§ PROBLEM REQUIREMENTS: Return, unaltered, every line from the beginning of the material below up to and including the one with "COL = scene.collection".
________________________
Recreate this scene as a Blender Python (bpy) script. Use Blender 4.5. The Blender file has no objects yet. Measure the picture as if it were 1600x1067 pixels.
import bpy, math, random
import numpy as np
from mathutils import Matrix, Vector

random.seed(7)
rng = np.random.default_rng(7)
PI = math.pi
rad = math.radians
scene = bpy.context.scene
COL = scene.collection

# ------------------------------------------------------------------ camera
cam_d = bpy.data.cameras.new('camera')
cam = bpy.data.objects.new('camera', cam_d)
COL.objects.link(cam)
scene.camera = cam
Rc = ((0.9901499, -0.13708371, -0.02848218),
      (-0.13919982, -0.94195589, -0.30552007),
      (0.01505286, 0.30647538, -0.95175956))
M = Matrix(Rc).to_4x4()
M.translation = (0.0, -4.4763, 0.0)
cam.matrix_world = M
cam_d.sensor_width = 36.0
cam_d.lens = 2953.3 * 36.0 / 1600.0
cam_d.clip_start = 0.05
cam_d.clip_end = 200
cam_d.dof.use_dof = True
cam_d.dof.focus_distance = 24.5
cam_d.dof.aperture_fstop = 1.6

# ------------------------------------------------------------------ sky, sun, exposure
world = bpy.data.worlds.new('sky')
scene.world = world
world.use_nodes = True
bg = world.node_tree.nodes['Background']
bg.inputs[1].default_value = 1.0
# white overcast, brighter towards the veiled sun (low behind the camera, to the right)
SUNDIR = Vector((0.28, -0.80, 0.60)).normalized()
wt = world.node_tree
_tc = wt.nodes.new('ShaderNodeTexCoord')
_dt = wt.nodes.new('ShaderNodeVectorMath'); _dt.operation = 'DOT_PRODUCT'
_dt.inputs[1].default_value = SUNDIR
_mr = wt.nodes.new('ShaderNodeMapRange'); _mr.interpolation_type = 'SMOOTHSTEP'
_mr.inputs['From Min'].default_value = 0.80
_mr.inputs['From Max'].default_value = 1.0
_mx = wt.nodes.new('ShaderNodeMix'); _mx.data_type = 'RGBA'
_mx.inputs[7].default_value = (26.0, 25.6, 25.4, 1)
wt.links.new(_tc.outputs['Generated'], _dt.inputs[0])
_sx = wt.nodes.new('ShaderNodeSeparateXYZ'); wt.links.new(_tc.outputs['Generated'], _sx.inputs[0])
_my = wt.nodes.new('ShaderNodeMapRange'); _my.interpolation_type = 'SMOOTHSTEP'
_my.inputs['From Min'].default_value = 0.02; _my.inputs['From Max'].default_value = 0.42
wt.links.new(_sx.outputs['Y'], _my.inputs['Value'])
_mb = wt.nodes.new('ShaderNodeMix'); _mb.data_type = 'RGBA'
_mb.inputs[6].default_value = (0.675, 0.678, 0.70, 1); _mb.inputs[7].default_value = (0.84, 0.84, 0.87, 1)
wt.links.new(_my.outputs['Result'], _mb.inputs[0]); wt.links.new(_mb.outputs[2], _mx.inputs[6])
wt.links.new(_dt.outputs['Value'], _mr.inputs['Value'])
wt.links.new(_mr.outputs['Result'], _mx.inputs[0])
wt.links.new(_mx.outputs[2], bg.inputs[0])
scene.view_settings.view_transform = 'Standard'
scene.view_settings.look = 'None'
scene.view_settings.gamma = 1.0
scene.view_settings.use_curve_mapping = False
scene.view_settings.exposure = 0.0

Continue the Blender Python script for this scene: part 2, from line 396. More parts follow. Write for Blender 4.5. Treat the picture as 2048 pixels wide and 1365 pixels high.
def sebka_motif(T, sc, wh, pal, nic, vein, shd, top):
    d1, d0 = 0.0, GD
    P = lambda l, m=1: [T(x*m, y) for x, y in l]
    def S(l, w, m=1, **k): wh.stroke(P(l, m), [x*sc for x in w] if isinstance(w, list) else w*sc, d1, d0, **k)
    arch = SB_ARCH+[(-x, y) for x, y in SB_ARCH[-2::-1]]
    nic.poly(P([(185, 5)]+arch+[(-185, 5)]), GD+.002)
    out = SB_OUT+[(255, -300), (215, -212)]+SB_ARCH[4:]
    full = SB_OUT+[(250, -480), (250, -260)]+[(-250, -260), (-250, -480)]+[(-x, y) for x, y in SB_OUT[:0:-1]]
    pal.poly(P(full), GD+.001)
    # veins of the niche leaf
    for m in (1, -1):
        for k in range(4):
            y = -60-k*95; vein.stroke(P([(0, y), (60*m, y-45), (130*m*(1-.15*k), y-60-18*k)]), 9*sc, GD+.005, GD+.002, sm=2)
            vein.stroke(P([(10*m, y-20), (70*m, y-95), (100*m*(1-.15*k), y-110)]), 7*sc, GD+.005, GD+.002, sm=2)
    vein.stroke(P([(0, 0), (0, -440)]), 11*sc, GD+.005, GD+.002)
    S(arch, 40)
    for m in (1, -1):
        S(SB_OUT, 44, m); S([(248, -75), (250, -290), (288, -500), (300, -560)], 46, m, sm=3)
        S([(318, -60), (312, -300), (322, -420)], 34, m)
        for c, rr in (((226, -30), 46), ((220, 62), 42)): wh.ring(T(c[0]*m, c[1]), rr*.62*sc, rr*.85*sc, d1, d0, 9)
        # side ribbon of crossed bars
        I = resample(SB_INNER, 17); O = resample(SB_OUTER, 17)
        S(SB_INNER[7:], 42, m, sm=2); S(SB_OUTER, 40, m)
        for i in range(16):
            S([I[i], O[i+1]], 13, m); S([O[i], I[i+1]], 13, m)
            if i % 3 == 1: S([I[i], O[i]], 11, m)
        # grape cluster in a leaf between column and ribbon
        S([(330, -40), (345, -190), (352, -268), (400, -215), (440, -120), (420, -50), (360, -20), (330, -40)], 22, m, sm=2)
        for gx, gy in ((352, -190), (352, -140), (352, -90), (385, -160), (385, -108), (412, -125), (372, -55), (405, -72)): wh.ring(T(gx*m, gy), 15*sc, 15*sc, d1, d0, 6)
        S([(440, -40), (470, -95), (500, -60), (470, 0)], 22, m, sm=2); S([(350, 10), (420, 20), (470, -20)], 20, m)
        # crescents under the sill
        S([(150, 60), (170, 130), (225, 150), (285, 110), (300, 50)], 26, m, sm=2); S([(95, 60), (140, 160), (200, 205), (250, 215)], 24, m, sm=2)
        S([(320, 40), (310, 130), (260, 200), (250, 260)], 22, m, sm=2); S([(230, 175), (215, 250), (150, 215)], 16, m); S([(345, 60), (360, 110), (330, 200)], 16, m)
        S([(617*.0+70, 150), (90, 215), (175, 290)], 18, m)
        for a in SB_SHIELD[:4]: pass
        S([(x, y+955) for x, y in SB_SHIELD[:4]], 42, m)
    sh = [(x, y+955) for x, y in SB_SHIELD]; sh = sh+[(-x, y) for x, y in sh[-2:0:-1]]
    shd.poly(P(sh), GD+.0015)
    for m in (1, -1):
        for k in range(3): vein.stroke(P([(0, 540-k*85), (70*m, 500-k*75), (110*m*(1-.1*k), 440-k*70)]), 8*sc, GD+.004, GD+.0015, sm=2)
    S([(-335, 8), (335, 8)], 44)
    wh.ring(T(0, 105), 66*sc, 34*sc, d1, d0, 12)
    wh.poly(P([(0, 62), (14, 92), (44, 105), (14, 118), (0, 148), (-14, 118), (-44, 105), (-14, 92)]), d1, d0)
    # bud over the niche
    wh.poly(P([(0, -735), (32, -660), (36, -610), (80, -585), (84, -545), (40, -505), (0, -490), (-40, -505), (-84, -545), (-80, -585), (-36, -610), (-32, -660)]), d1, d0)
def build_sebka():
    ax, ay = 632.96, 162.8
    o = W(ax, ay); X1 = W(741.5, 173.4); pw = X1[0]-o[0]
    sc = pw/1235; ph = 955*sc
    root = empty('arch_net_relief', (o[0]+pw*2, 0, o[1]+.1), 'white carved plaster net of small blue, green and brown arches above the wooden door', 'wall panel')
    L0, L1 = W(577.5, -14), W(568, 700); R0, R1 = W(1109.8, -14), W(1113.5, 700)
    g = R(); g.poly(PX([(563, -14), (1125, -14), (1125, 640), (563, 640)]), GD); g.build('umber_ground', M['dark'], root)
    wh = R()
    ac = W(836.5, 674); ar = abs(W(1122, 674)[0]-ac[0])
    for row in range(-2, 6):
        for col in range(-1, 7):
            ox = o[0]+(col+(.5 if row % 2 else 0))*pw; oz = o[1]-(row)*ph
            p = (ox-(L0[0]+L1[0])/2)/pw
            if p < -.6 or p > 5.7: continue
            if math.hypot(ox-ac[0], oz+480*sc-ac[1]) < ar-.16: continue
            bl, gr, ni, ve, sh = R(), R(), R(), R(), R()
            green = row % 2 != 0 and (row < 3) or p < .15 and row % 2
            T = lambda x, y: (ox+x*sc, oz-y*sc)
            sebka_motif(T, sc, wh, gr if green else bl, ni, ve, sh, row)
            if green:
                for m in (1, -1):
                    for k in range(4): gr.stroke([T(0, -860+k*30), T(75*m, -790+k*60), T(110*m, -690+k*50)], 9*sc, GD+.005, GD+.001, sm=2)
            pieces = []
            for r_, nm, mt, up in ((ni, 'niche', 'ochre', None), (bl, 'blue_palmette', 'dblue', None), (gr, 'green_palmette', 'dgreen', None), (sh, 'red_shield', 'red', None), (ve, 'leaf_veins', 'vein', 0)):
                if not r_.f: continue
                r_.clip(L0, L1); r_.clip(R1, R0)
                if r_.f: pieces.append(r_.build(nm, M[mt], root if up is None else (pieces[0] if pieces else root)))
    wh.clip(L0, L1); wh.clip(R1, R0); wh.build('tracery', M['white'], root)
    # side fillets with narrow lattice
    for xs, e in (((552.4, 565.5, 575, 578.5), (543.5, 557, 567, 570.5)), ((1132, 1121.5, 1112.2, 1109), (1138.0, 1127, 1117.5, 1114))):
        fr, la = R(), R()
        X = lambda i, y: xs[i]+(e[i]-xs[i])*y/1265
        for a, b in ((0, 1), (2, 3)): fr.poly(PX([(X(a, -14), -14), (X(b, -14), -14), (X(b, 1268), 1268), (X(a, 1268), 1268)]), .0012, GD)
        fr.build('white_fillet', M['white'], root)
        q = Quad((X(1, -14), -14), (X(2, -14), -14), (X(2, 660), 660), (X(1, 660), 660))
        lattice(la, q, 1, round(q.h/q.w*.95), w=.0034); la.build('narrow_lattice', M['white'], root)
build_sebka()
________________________
§ ANSWER TO THIS EXERCISE:
Recreate this scene as a Blender Python (bpy) script. Use Blender 4.5. The Blender file has no objects yet. Measure the picture as if it were 1600x1067 pixels.
import bpy, math, random
import numpy as np
from mathutils import Matrix, Vector

random.seed(7)
rng = np.random.default_rng(7)
PI = math.pi
rad = math.radians
scene = bpy.context.scene
COL = scene.collection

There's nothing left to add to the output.